Kejahatan atau penindasan terhadap orang miskin, atau yang mengakibatkan kemiskinan, adalah salah satu persoalan serius yang menyebabkan kemiskinan terus bertambah, khususnya kejahatan yang dilakukan oleh para penguasa dan pengusaha. Lebih parah lagi jika kejahatan itu dilakukan dalam perselingkuhan antara penguasa dan pengusaha. Tak ada jalan lain, apabila dunia ingin membangun ekonomi global yang menguntungkan semua pihak, maka ekonomi global tersebut mesti dibangun di atas dasar etika global, suatu etika yang lahir dari konsensus bersama umat manusia sedunia. Untuk mewujudkan hal tersebut setiap negara wajib membangun tatanan ekonomi di atas landasan etika bisnis, yang juga sesuai dengan etika bisnis global.
Pembangunan ekonomi sangat berkaitan erat dengan pembangunan politik. Hadirnya pemimpin-pemimpin bangsa yang cerdas dan bermoral akan melahirkan regulasi dalam bidang ekonomi yang berpihak kepada rakyat.
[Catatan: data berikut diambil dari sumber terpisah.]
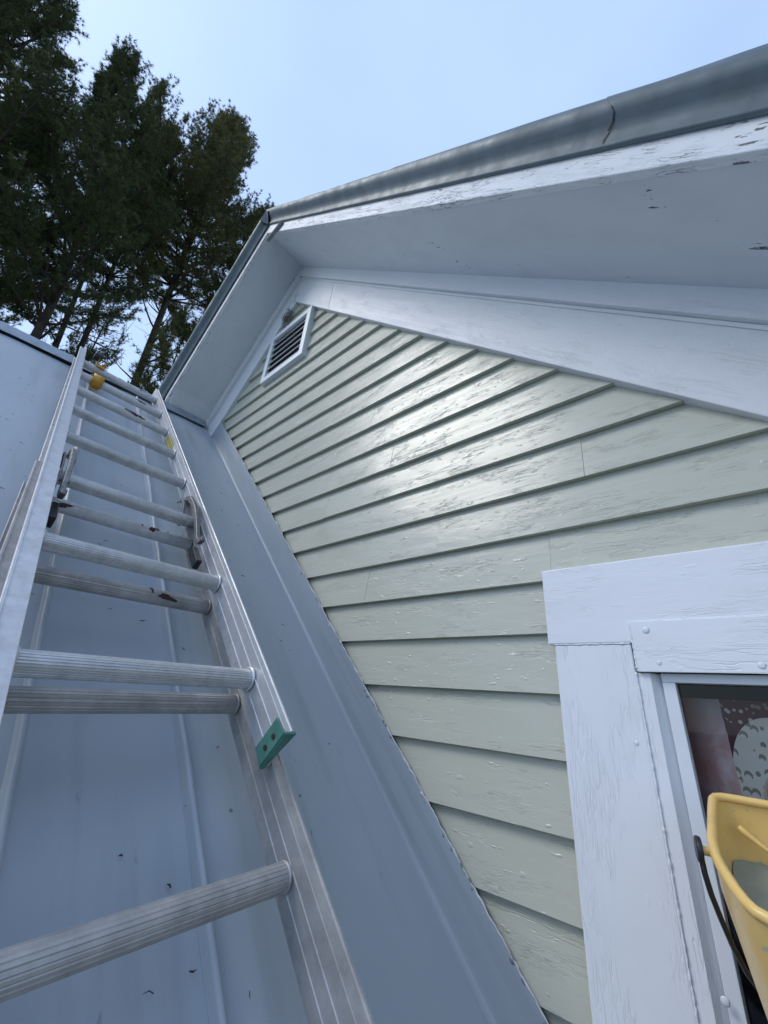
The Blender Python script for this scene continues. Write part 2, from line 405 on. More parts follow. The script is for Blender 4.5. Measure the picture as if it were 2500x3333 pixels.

Suksesnya pemilu yang jujur dan adil akan sangat mempengaruhi kondisi ekonomi Indonesia.Kerja sama yang membuahkan kebaikan bersama hanya mungkin jika keadilan dijunjung tinggi. Etika bisnis, etika kerja harus ditegakkan. Dan itulah yang akan mengantarkan Indonesia pada cita-cita bangsa, yaitu kesejahteraan untuk seluruh rakyat.